## [Task]
Work out how many lines have "scene" in them. Give only that number.

********

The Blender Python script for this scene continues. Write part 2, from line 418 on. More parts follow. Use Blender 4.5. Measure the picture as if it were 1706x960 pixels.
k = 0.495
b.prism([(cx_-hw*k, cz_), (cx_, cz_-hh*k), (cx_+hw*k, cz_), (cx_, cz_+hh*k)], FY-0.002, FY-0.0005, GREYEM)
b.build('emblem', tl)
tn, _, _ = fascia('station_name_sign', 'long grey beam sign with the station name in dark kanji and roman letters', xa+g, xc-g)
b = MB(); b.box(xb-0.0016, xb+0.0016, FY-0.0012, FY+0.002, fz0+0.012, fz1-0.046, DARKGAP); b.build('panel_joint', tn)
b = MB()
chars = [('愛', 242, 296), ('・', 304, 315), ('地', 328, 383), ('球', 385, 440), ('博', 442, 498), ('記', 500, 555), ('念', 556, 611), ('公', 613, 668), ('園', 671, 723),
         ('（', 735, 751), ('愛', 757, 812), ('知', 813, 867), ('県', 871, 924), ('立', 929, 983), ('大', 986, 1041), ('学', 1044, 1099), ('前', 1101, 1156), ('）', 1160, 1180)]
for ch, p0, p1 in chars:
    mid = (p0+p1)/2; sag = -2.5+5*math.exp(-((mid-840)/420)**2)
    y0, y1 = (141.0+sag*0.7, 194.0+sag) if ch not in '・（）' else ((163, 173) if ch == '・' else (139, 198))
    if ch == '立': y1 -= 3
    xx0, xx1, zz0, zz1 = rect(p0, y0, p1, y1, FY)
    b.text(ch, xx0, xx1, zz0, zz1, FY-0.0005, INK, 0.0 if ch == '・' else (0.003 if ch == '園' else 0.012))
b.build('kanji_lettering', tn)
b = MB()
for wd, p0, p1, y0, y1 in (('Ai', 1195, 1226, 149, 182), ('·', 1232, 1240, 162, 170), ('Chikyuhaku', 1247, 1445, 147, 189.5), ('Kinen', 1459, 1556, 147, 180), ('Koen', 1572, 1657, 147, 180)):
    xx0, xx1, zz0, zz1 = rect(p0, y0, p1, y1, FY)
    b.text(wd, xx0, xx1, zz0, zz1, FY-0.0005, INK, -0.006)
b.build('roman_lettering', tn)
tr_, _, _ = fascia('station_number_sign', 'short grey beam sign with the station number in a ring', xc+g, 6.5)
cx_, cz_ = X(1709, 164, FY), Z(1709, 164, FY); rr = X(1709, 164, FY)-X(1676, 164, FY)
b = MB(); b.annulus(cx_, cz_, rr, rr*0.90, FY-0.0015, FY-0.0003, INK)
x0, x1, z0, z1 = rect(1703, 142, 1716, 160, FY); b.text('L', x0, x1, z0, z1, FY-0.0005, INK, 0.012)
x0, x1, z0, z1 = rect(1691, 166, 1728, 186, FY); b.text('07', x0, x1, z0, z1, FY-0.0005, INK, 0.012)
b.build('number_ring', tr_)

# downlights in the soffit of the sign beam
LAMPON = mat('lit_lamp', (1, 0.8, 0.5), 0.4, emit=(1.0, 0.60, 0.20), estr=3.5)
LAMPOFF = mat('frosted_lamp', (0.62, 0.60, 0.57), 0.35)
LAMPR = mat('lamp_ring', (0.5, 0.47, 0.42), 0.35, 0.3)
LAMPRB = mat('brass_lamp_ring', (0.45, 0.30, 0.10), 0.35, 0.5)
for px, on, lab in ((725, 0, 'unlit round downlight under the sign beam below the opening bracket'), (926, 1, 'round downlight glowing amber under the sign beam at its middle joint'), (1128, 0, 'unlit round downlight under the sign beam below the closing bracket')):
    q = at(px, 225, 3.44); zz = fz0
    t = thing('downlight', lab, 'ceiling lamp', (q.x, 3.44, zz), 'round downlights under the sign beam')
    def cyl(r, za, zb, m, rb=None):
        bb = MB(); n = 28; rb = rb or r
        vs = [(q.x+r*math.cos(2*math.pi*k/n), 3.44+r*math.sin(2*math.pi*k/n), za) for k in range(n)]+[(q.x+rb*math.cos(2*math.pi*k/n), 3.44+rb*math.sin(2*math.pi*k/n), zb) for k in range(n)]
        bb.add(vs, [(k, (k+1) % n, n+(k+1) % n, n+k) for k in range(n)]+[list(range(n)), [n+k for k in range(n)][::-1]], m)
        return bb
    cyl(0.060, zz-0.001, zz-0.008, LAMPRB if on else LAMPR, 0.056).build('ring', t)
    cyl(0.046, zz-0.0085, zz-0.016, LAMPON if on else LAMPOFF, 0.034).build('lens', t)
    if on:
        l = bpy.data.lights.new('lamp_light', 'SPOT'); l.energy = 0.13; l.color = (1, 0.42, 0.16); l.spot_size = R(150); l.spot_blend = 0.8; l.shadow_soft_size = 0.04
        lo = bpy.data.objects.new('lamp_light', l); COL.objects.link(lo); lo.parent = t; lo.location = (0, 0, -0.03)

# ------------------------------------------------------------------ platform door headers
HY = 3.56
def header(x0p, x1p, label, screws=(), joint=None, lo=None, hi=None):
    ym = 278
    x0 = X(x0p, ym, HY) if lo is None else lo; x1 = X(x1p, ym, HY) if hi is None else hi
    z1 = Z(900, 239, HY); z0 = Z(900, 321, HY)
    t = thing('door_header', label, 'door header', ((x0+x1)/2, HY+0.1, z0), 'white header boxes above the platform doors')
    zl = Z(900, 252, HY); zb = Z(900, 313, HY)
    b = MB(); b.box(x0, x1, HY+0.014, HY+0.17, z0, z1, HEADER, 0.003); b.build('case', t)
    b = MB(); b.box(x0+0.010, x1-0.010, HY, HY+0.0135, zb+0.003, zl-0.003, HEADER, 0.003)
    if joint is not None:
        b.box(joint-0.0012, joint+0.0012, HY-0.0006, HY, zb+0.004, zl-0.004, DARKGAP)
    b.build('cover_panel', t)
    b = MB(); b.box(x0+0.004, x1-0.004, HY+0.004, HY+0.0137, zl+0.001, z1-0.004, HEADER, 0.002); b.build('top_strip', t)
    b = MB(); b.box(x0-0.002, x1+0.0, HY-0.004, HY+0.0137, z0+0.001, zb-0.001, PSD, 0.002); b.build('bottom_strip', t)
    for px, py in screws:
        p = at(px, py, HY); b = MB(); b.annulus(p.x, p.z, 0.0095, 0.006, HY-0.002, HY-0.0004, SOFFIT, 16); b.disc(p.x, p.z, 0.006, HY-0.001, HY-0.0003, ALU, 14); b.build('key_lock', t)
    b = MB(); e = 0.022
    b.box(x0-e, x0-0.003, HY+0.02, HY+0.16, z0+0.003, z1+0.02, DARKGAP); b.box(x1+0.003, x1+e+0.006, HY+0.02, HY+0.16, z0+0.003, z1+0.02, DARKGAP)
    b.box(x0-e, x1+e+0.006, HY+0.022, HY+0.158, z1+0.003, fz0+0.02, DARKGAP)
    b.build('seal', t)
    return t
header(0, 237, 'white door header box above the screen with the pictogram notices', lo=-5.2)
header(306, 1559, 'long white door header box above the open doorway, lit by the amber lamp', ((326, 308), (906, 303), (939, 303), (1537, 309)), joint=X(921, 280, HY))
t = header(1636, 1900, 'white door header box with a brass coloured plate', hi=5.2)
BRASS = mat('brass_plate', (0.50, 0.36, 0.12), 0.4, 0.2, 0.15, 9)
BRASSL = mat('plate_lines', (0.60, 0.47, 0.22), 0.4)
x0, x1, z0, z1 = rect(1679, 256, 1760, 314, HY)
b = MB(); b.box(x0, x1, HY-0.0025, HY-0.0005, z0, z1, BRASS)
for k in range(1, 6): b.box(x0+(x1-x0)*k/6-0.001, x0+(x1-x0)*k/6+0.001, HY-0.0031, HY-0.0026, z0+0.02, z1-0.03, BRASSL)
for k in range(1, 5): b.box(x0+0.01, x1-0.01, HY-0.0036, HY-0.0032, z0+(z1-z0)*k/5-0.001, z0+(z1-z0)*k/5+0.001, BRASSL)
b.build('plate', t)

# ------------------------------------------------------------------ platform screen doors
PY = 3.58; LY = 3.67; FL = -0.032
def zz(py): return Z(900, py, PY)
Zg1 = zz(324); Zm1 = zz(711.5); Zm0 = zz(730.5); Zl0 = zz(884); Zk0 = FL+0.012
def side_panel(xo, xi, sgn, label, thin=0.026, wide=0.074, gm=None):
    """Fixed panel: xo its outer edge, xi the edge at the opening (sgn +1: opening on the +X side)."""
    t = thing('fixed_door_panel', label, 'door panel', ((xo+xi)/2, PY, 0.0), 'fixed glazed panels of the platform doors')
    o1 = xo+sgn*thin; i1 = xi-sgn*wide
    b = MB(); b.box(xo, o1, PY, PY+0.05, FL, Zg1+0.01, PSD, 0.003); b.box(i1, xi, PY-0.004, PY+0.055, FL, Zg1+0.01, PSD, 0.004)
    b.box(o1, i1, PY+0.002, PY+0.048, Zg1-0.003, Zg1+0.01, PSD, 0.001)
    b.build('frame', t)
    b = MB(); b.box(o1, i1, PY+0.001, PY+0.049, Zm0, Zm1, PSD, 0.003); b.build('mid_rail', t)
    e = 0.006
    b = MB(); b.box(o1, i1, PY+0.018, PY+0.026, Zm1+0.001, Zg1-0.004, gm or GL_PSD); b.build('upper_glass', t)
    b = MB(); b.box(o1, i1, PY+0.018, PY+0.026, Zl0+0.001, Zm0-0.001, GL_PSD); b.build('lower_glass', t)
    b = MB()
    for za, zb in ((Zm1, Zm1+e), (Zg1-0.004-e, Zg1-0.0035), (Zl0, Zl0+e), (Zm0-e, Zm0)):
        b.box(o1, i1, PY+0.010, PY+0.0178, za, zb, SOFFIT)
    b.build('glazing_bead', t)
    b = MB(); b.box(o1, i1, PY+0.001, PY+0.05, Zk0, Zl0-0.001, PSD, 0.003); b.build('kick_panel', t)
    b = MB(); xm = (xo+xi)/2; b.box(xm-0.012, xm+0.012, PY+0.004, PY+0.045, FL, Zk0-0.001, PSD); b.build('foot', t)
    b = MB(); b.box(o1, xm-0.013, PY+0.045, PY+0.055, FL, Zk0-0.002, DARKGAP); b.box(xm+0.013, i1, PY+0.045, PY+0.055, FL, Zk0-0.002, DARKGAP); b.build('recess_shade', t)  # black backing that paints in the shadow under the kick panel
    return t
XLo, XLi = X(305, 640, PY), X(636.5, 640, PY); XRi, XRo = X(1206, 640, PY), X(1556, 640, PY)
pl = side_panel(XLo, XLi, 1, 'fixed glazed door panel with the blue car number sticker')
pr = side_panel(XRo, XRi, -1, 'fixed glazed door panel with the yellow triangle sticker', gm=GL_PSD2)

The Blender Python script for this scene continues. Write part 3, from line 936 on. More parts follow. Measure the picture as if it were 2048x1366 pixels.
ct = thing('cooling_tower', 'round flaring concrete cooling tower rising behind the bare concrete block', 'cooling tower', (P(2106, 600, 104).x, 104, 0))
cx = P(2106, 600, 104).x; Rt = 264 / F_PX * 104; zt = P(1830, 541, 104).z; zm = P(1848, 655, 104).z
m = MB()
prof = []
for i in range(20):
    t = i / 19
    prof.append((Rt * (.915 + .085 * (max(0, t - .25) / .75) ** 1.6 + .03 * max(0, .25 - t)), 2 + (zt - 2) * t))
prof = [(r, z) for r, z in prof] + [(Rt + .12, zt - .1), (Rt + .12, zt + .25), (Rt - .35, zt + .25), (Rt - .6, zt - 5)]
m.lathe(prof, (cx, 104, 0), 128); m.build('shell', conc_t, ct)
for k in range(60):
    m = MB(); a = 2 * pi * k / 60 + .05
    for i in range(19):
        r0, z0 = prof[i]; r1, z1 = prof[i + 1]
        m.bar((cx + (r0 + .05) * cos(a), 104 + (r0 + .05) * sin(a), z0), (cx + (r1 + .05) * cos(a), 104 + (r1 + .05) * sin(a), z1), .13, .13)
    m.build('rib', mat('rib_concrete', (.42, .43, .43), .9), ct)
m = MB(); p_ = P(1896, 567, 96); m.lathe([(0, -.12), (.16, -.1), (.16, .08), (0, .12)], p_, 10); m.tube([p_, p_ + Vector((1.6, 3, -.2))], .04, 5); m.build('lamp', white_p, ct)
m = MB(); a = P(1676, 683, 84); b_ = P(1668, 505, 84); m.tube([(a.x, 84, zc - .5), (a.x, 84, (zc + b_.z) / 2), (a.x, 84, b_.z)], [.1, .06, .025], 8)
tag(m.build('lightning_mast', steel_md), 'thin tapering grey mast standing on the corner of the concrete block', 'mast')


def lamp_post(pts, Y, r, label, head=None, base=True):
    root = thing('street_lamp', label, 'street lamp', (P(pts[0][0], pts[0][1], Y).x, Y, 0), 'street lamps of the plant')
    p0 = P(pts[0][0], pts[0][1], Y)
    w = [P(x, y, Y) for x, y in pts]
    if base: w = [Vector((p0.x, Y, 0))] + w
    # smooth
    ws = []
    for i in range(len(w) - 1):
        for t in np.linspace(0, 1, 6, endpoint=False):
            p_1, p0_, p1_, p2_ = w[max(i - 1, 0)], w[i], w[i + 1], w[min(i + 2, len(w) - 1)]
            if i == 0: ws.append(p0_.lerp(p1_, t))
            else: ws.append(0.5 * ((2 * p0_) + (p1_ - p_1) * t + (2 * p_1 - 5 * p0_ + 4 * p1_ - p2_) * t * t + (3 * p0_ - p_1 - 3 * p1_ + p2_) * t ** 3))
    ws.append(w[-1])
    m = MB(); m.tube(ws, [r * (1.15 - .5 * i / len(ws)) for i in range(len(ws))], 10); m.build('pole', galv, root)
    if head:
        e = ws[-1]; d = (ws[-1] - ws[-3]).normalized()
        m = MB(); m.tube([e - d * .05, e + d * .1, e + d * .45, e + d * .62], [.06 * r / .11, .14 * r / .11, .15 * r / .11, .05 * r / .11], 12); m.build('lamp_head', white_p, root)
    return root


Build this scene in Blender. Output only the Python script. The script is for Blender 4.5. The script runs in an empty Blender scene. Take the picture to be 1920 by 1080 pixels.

********

## [Correct output]
3